What does your office look like?

It’s in a historic building on Sony property – it was the old MGM schoolhouse, where Elizabeth Taylor went to school. I have a picture of her sitting at a desk, which is actually where my desk is. It is a small bungalow; there is a working fireplace, a kitchen, a swing door that goes to where the kids had lunch. The first thing I do when I get there is walk down the hallway filled with 20 movie posters of the most groundbreaking movies I’ve worked on, and I just feel gratitude.

What was your first job?

After graduating with a degree in English literature, I interviewed a few agents and one of them was a literary agent in the film department of ICM – my first job was as his assistant. He’d be running around town during the day and I’d be sitting alone to answer the phones, so I started taking the scripts off the wall one by one. I realized that what I really wanted to do was be more involved in a creative sense.

Who helped you the most when you were just starting out?
Contrary to popular belief, there were a number of women in the company when I started – they were strong, ambitious, creative and had a great work ethic. [Former Paramount CEO and 20th Century Fox president of production] Sherry Lansing would top the list of the most elegant people in the world – she was a role model. My most ardent mentor is Tom Rothman, chairman and CEO of Sony Pictures Entertainment’s Motion Picture Group.
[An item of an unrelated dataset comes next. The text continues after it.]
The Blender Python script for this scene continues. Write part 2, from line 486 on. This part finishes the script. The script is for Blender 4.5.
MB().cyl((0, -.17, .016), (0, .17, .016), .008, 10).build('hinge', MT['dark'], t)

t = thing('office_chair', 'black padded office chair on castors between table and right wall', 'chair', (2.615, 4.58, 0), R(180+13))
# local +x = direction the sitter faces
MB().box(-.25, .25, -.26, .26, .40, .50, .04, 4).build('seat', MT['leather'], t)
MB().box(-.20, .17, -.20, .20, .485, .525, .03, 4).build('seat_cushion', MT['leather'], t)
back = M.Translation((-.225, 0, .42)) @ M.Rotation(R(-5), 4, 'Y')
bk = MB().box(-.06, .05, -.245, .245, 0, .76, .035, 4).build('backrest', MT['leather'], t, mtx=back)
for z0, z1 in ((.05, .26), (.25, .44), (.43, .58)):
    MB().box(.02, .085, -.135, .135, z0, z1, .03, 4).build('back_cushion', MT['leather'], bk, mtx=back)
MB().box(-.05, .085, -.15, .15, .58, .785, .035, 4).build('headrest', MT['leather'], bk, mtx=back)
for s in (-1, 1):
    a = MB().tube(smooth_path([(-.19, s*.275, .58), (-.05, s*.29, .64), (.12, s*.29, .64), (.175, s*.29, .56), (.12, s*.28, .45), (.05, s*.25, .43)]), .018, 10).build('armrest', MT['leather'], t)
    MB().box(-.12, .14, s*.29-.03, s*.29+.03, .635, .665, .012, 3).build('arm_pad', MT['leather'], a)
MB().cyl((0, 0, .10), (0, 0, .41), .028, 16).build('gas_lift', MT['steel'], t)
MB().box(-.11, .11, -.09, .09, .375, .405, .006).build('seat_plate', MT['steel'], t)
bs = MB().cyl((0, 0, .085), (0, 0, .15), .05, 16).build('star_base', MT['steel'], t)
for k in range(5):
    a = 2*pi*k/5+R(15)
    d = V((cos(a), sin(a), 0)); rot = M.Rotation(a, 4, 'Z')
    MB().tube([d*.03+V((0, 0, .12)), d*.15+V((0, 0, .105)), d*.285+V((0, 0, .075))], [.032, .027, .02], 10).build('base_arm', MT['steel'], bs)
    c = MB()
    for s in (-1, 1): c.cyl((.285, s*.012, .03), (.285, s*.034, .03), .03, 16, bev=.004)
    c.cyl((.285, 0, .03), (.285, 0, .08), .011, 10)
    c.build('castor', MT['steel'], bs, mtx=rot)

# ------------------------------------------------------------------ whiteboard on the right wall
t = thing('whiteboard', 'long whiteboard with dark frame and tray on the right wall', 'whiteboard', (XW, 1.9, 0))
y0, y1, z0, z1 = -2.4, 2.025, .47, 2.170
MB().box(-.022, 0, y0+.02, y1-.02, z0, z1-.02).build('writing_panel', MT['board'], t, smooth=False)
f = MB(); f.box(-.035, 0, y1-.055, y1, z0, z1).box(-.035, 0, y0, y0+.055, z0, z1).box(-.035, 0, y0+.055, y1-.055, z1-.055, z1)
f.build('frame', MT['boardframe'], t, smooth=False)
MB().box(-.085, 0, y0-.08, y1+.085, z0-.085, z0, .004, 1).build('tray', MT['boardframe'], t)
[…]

What are you most proud of professionally?
The life of Pi was the hardest movie I did – that was really satisfying. There was so much at stake – it was so expensive and I really had to believe in a vision. I felt like I was leading everyone off a cliff behind me like lemmings. When it worked so big, it was this huge triumph and relief. What I’m most proud of was taking Fox 2000 over and turning it into what it ended up being 20 years.